The HCHR, South African Navanethem “Navi” Pillay, actually announced while meeting in Geneva on Wednesday a delegation of Sahrawi activists that she was planning to visit the region to further her investigations into these abuses.
The Sahrawi delegation was made up of Dahi Aguai, chairman of the Association of missing persons at the hands of the Polisario, Mrabih Rabou Shaibata, chairman of the Regional Coalition for fight against poverty, and Mohamed Khaya, president of the Boujdour provincial social welfare association.
Navi Pillay told the delegation that she was following “personally” the cases of Sahrawi opponents, Mustapha Salma Ould Sidi Mouloud, who has been expelled to Mauritania, and poet and singer Najem Allal, who is constantly subjected to harassment and abuses in the Tindouf camps.

“I personally do not accept in any way that civilians are subject to violations or abuses,” said Navi Pillay, who asserted that OHCHR grants all due attention and interest to the case of Mustapha Salma.
Mustapha Salma, who has been banned from reuniting with his family in Tindouf, is currently staging a hunger strike to protest this inhuman ban.
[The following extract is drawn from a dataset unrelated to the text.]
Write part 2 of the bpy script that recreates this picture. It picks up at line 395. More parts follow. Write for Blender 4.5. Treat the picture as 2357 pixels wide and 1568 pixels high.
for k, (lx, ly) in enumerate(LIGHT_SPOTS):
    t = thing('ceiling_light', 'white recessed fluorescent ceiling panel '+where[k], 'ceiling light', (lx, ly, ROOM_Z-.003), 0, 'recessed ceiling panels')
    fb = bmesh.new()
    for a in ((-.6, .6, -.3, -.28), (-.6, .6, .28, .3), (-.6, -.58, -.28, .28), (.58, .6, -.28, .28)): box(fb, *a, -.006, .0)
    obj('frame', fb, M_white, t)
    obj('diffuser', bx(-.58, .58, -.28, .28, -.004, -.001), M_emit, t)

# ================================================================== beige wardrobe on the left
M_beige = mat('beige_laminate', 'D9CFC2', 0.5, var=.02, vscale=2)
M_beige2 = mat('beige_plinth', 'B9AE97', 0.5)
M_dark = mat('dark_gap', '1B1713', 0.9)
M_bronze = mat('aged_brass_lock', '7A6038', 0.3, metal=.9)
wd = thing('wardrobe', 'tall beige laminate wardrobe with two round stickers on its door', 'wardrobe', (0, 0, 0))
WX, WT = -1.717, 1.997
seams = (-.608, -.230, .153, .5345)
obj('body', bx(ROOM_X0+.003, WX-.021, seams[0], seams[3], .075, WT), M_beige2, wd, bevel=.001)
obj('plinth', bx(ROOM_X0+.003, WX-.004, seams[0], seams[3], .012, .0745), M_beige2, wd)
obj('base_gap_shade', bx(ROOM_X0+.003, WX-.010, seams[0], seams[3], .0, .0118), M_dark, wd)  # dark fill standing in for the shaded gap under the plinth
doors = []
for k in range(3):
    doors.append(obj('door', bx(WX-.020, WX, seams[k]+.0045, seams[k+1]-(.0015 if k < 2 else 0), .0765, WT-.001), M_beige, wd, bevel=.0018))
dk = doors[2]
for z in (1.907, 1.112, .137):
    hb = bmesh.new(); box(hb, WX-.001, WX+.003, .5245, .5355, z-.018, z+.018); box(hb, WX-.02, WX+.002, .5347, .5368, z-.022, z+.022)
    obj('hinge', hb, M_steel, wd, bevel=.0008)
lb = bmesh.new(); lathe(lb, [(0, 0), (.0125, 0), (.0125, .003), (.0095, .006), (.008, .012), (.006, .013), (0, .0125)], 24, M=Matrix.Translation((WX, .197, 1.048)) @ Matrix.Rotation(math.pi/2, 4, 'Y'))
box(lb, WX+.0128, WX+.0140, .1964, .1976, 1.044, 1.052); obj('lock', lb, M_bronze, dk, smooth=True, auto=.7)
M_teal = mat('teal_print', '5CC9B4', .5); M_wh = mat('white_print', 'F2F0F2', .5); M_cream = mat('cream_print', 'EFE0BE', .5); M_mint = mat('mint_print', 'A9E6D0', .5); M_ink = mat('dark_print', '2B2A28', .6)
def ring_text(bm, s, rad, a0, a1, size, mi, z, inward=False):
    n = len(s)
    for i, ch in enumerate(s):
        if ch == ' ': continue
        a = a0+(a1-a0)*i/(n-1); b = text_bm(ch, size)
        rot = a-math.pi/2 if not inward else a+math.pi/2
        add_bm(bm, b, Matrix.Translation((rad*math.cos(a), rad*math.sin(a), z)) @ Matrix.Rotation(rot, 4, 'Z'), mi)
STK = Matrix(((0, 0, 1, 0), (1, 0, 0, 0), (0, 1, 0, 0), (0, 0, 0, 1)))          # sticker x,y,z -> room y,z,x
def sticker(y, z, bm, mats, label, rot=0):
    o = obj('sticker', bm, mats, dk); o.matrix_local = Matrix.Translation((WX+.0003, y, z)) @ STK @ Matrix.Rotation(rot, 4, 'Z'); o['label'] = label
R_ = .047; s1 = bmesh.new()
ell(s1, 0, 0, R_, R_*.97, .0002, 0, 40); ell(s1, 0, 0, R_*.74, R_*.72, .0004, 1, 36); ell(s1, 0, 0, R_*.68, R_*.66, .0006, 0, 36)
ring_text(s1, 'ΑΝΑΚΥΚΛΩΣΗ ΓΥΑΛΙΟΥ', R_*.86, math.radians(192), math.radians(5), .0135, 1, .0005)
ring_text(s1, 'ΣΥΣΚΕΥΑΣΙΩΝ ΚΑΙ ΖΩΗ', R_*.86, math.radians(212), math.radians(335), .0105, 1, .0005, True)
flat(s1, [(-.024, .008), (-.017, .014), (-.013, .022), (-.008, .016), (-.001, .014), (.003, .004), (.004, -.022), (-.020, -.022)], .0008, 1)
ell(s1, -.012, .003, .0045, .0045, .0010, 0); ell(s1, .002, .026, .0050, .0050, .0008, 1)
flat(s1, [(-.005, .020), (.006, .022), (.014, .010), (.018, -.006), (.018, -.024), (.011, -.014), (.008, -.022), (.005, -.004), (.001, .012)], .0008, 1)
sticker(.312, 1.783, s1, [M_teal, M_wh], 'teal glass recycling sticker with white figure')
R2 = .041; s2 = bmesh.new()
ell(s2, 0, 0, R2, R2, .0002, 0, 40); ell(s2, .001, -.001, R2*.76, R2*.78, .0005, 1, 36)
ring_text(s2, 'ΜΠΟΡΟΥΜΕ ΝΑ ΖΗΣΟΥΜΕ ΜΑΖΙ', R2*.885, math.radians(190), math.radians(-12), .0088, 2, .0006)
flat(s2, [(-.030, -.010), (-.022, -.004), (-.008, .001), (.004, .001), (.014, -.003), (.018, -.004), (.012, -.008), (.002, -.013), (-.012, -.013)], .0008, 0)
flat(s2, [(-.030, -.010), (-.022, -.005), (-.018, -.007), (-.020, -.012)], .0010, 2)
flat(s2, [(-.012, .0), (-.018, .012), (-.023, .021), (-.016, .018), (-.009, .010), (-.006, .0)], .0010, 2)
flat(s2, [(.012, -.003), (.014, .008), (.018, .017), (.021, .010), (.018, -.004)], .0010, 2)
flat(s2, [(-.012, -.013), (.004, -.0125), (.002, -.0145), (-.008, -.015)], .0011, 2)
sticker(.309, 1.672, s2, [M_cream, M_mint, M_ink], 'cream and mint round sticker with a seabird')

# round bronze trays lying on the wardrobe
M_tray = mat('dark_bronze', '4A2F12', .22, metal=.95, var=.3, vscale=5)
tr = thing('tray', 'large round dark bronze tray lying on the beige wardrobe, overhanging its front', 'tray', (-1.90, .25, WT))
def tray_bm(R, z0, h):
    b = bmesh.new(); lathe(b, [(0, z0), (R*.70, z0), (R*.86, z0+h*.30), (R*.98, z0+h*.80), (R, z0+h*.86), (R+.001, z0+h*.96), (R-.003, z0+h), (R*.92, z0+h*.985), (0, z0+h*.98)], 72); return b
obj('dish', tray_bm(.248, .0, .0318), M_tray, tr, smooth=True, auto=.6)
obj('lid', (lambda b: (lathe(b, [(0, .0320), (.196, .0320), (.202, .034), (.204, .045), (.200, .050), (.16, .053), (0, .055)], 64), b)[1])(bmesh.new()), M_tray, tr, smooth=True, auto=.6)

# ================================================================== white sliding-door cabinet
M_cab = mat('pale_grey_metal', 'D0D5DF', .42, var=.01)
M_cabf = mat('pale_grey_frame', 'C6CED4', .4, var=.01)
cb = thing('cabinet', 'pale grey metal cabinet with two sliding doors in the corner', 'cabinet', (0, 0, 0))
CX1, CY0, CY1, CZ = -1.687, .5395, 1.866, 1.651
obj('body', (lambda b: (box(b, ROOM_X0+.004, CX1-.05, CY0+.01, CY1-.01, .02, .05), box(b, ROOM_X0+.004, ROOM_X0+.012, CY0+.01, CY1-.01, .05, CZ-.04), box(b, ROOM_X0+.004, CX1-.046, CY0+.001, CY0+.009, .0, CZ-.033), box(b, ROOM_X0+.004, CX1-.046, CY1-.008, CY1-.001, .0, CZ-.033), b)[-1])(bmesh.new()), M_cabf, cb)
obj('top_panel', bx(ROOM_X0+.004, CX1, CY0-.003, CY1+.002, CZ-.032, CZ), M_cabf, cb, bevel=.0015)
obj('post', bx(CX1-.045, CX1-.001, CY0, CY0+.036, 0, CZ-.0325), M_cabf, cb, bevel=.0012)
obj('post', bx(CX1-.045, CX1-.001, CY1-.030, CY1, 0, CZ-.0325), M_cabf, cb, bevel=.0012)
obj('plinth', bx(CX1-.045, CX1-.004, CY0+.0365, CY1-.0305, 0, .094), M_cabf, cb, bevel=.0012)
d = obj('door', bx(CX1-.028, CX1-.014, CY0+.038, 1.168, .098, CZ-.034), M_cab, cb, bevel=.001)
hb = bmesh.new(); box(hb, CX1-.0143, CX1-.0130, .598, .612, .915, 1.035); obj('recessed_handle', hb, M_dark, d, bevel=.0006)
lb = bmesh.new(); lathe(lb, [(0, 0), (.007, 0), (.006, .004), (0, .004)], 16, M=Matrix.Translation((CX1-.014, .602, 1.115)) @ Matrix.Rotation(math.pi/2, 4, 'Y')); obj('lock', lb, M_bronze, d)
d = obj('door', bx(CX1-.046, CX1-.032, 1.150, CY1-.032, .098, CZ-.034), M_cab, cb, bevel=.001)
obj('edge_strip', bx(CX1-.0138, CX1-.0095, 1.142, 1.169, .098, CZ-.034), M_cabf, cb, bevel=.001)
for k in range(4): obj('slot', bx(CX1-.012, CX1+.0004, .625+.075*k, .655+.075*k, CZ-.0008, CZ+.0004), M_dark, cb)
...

Navi Pillay, who is holding the position of High Commissioner for Human Rights since September 2008, is readying to visit the Western Sahara and the Tindouf camps in order, she said, to assess the situation of human rights.
The delegation members surveyed before the High Commissioner “the ongoing human rights violations in the Tindouf camps,” insisting on the specific cases of Mustapha Salma and Najem Allal.
They also stressed the need for the OHCHR to intervene to “shed light on the fate of hundreds of Sahrawi victims of enforced disappearance, torture and serious violations of most basic rights.”
The High Commissioner assured her interlocutors that she was “carefully” following up the case of the singer and poet Najem Allal and all cases of disappearances in the Tindouf camps and pledged to respond to these grievances very shortly.